Characteristics of Inuit music include: recitative-like singing, complex rhythmic organization, relatively small melodic range averaging about a sixth, prominence of major thirds and minor seconds melodically, with undulating melodic movement.

The Copper Inuit living around Coppermine River flowing North to Coronation Gulf have generally two categories of music. A song is called pisik (also known as pisiit or piheq) if the performer also plays drums and aton if he only dances. Each pisik functions as a personal song to a drummer and is accompanied by dancing and singing. Each drummer has his own style and are performed during gatherings. One drum is used in the performance of a pisik and often begins in a slow tempo, gradually building in intensity. The wooden frame drum, called a qilaut is played on the edge with a wooden beater called a qatuk. The performer tilts the drum from one side to another and dances in rhythm of the beats.

Traditionally Inuktitut did not have a word for what a European-influenced listener or ethnomusicologist's understanding of music, "and ethnographic investigation seems to suggest that the concept of music as such is also absent from their culture." The closest word, nipi, includes music, the sound of speech, and noise. Traditionally, "Eskimo songs seem to have been intended to be heard as parts of a whole--a series of auditory experiences."
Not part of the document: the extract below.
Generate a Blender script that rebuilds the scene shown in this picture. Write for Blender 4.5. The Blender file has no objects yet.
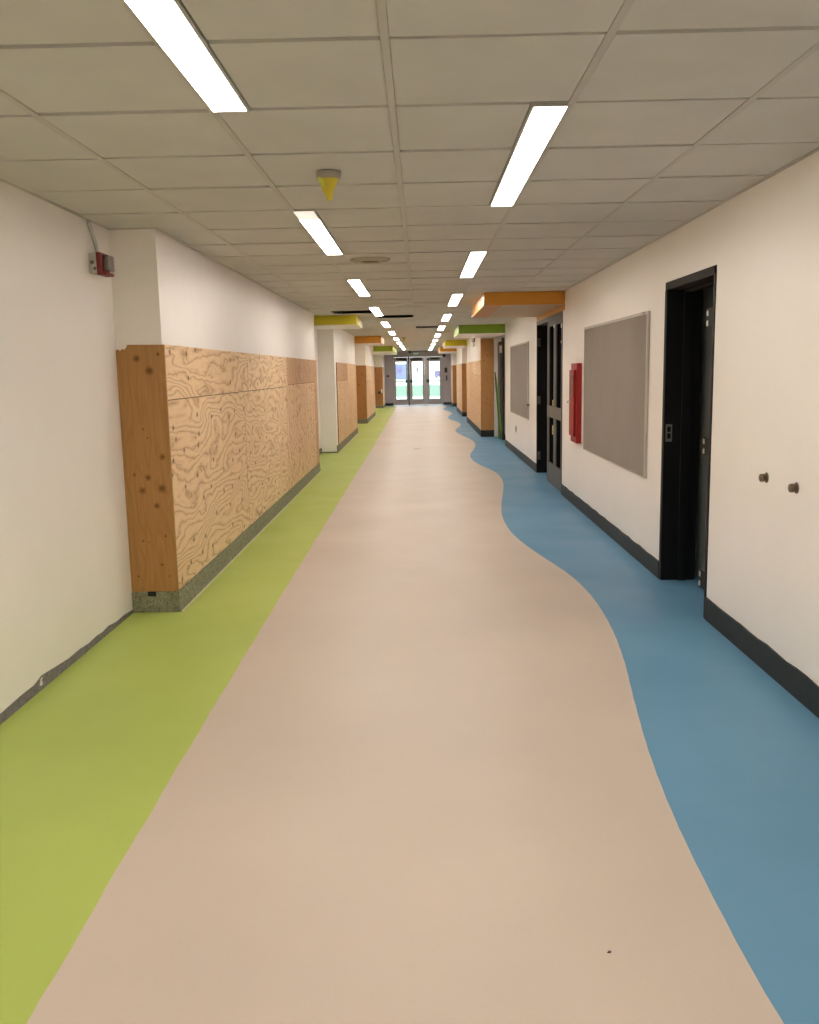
import bpy, bmesh, math, random
from mathutils import Vector, Matrix
random.seed(7)
scene = bpy.context.scene
COL = scene.collection
PI = math.pi

# ------------------------------------------------------------------ layout
H_EYE = 1.5
ZC = 2.387                      # ceiling height
XL, XR = -1.875, 1.69           # side walls
PX, RX = -1.59, 1.385           # faces of the projecting piers left / right
GX, SX = -0.0794, 0.6092        # ceiling grid across the corridor
GY, SY = 3.251, 0.6396          # ceiling grid along the corridor
YB, YE = -6.0, 41.0             # ends of the corridor

# ------------------------------------------------------------------ materials
def s2l(c):
    c /= 255.0
    return c / 12.92 if c <= 0.04045 else ((c + 0.055) / 1.055) ** 2.4
def rgb(r, g, b):
    return (s2l(r), s2l(g), s2l(b), 1.0)

class NT:
    """small node-tree writer"""
    def __init__(self, name):
        self.m = bpy.data.materials.new(name)
        self.m.use_nodes = True
        self.t = self.m.node_tree
        self.b = self.t.nodes['Principled BSDF']
        self.out = self.t.nodes['Material Output']
    def n(self, typ, **kw):
        nd = self.t.nodes.new(typ)
        for k, v in kw.items():
            setattr(nd, k, v)
        return nd
    def l(self, a, b):
        self.t.links.new(a, b)
    def val(self, sock, v):
        if hasattr(v, 'is_output') or isinstance(v, bpy.types.NodeSocket):
            self.l(v, sock)
        else:
            sock.default_value = v
    def math(self, op, a, b=None, clamp=False):
        nd = self.n('ShaderNodeMath', operation=op, use_clamp=clamp)
        self.val(nd.inputs[0], a)
        if b is not None:
            self.val(nd.inputs[1], b)
        return nd.outputs[0]
    def mix(self, f, a, b, blend='MIX'):
        nd = self.n('ShaderNodeMix', data_type='RGBA', blend_type=blend)
        self.val(nd.inputs[0], f)
        self.val(nd.inputs[6], a)
        self.val(nd.inputs[7], b)
        return nd.outputs[2]
    def coords(self, scale=(1, 1, 1), rot=(0, 0, 0), randomise=False, kind='Object'):
        tc = self.n('ShaderNodeTexCoord')
        src = tc.outputs[kind]
        if randomise:
            oi = self.n('ShaderNodeObjectInfo')
            k = self.math('MULTIPLY', oi.outputs['Random'], 37.0)
            va = self.n('ShaderNodeVectorMath', operation='ADD')
            self.l(src, va.inputs[0]); self.l(k, va.inputs[1])
            src = va.outputs[0]
        mp = self.n('ShaderNodeMapping')
        mp.inputs['Scale'].default_value = scale
        mp.inputs['Rotation'].default_value = rot
        self.l(src, mp.inputs['Vector'])
        return mp.outputs[0]
    def noise(self, vec, scale, detail=3.0, rough=0.5, dist=0.0):
        nd = self.n('ShaderNodeTexNoise')
        self.l(vec, nd.inputs['Vector'])
        nd.inputs['Scale'].default_value = scale
        nd.inputs['Detail'].default_value = detail
        nd.inputs['Roughness'].default_value = rough
        nd.inputs['Distortion'].default_value = dist
        return nd.outputs['Fac']
    def ramp(self, f, stops, interp='LINEAR'):
        nd = self.n('ShaderNodeValToRGB')
        cr = nd.color_ramp
        cr.interpolation = interp
        while len(cr.elements) < len(stops):
            cr.elements.new(0.5)
        for e, (p, c) in zip(cr.elements, stops):
            e.position = p
            e.color = c if len(c) == 4 else (*c, 1)
        self.l(f, nd.inputs[0])
        return nd.outputs[0]
    def bump(self, h, strength=0.1, dist=0.01):
        nd = self.n('ShaderNodeBump')
        nd.inputs['Strength'].default_value = strength
        nd.inputs['Distance'].default_value = dist
        self.l(h, nd.inputs['Height'])
        self.l(nd.outputs[0], self.b.inputs['Normal'])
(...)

Until the advent of commercial recording technology, Inuit music was usually used in spiritual ceremonies to ask the spirits (see Inuit mythology) for good luck in hunting or gambling, as well as simple lullabies. Inuit music has long been noted for a stoic lack of work or love songs. These musical beginnings were modified with the arrival of European sailors, especially from Scotland and Ireland. Instruments like the accordion were popularized, and dances like the jig or reel became common. Scots-Irish derived American country music has been especially popular among Inuit in the 20th century.